> **Stated goal**
Search the listing below for the string "from" and copy every line where it occurs.

> **Material provided**
-- Start --
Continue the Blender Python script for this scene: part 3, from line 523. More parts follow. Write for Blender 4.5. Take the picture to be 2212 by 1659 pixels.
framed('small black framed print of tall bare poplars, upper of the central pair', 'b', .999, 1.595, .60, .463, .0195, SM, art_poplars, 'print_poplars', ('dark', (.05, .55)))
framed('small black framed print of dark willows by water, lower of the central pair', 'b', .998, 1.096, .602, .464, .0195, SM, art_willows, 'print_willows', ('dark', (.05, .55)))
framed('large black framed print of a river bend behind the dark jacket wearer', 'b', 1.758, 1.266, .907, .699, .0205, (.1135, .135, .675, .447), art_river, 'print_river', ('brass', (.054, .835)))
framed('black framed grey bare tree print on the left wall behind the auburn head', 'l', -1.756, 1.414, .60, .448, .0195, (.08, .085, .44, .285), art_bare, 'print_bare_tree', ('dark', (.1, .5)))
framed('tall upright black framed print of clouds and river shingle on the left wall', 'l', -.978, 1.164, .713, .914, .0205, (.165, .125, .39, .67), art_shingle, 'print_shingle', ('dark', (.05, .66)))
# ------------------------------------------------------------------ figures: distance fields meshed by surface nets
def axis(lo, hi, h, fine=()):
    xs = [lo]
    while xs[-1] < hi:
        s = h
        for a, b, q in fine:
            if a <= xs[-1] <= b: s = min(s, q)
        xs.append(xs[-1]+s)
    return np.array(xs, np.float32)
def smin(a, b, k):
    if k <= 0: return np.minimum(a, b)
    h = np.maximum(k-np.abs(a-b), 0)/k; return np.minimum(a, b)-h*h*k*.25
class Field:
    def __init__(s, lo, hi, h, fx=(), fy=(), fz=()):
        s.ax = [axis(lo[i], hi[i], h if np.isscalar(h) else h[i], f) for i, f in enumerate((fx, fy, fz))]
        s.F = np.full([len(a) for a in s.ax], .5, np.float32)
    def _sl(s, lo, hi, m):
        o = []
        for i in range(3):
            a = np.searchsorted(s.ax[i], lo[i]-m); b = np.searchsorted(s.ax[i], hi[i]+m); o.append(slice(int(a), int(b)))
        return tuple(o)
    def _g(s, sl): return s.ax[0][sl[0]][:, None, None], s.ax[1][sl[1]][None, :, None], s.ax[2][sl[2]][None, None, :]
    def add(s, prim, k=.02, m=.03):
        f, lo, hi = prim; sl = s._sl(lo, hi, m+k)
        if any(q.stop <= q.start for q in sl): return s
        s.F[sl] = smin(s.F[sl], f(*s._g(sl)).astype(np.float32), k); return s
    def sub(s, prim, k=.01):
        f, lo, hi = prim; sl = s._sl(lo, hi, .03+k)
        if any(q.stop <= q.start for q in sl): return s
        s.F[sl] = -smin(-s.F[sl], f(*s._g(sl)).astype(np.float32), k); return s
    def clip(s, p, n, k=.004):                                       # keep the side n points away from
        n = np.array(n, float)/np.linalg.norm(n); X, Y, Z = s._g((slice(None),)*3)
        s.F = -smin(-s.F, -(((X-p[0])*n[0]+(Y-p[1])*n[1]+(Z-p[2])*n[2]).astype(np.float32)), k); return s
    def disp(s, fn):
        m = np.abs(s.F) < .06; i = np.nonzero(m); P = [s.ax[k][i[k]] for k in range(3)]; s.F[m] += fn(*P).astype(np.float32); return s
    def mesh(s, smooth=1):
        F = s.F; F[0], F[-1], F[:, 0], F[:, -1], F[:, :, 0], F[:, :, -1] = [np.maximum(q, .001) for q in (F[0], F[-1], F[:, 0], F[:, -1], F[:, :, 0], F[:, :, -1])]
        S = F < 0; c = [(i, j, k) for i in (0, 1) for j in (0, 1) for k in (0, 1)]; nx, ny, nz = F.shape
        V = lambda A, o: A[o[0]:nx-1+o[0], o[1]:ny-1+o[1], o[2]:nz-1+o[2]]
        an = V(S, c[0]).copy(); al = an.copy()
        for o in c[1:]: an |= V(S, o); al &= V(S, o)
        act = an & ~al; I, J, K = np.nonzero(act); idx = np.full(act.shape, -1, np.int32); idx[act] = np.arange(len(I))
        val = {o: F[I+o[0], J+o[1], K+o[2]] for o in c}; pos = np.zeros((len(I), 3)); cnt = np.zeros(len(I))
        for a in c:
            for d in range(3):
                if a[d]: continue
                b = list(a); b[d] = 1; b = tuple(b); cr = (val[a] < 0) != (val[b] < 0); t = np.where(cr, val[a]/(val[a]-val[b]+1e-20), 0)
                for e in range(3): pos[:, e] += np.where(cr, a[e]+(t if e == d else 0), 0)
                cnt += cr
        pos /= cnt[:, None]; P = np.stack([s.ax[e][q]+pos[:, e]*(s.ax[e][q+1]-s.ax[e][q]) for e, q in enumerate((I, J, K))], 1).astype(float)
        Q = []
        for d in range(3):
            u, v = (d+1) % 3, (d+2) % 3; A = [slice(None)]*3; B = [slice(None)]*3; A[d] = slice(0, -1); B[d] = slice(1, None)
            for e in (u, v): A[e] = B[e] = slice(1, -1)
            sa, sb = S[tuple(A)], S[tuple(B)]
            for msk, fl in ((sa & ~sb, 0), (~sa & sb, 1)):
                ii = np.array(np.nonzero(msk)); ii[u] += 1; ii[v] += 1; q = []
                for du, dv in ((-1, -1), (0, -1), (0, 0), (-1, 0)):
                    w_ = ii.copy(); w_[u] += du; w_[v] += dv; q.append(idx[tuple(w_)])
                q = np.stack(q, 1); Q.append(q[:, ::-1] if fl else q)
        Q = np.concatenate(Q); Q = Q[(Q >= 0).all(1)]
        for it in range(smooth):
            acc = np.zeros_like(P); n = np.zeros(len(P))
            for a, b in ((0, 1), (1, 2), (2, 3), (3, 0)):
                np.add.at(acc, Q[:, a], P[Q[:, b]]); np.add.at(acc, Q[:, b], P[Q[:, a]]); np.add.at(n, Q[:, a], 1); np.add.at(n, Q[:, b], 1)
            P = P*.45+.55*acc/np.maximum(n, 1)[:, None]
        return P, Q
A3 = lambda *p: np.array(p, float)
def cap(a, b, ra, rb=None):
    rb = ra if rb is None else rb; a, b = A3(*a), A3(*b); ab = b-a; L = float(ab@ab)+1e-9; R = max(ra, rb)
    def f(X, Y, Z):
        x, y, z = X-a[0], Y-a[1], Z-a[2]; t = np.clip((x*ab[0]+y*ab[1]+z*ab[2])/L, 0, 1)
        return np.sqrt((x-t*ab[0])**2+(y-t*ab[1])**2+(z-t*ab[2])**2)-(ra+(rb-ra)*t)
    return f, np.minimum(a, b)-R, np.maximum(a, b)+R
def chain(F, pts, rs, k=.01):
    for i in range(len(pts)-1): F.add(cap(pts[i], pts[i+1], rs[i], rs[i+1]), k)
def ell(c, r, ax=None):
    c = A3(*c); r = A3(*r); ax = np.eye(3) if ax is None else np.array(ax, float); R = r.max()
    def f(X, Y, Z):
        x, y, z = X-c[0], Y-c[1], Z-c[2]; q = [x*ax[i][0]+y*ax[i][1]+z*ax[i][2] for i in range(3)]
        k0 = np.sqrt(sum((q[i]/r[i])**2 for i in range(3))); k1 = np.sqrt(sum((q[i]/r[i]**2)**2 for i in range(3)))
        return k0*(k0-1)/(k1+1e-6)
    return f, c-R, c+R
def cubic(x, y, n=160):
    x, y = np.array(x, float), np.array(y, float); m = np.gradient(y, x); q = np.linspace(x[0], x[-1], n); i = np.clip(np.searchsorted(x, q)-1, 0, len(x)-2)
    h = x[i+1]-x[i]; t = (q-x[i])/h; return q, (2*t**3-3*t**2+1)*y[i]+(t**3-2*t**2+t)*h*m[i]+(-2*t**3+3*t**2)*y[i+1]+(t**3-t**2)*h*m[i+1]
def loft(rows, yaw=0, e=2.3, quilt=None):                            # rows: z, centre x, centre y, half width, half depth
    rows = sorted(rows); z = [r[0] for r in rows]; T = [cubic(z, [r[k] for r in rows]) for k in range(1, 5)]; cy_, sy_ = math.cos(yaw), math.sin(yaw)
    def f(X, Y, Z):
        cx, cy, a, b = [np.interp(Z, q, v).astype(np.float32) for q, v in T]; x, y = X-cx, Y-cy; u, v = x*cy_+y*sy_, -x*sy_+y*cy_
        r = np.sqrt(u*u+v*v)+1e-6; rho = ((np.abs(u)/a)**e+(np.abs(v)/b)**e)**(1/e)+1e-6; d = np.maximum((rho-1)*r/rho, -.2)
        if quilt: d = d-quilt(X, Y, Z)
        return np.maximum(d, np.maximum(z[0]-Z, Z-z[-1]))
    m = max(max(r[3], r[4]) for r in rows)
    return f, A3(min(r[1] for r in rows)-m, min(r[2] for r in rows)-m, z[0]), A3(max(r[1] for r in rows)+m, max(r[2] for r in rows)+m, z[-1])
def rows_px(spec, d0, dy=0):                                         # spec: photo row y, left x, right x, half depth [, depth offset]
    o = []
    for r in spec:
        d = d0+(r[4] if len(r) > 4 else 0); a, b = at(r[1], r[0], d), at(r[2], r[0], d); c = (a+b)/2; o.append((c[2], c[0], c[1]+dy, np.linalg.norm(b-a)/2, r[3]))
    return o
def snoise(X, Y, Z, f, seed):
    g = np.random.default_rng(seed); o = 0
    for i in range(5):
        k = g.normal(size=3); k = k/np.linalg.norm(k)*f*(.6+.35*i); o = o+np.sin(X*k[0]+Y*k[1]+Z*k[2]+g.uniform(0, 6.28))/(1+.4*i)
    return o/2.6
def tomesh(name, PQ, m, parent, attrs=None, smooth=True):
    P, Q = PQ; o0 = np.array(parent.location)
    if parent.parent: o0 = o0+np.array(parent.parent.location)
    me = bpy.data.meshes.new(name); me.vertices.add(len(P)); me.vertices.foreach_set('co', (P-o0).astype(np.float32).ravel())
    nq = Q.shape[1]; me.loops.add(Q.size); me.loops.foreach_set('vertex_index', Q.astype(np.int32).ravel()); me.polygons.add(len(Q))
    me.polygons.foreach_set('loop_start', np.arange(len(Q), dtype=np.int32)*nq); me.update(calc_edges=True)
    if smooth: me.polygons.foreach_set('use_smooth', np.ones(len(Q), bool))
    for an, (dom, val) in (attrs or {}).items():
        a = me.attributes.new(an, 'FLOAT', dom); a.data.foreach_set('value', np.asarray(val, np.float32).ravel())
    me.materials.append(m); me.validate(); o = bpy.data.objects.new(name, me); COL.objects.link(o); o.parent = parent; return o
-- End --
> **Answer**
Continue the Blender Python script for this scene: part 3, from line 523. More parts follow. Write for Blender 4.5. Take the picture to be 2212 by 1659 pixels.
    def clip(s, p, n, k=.004):                                       # keep the side n points away from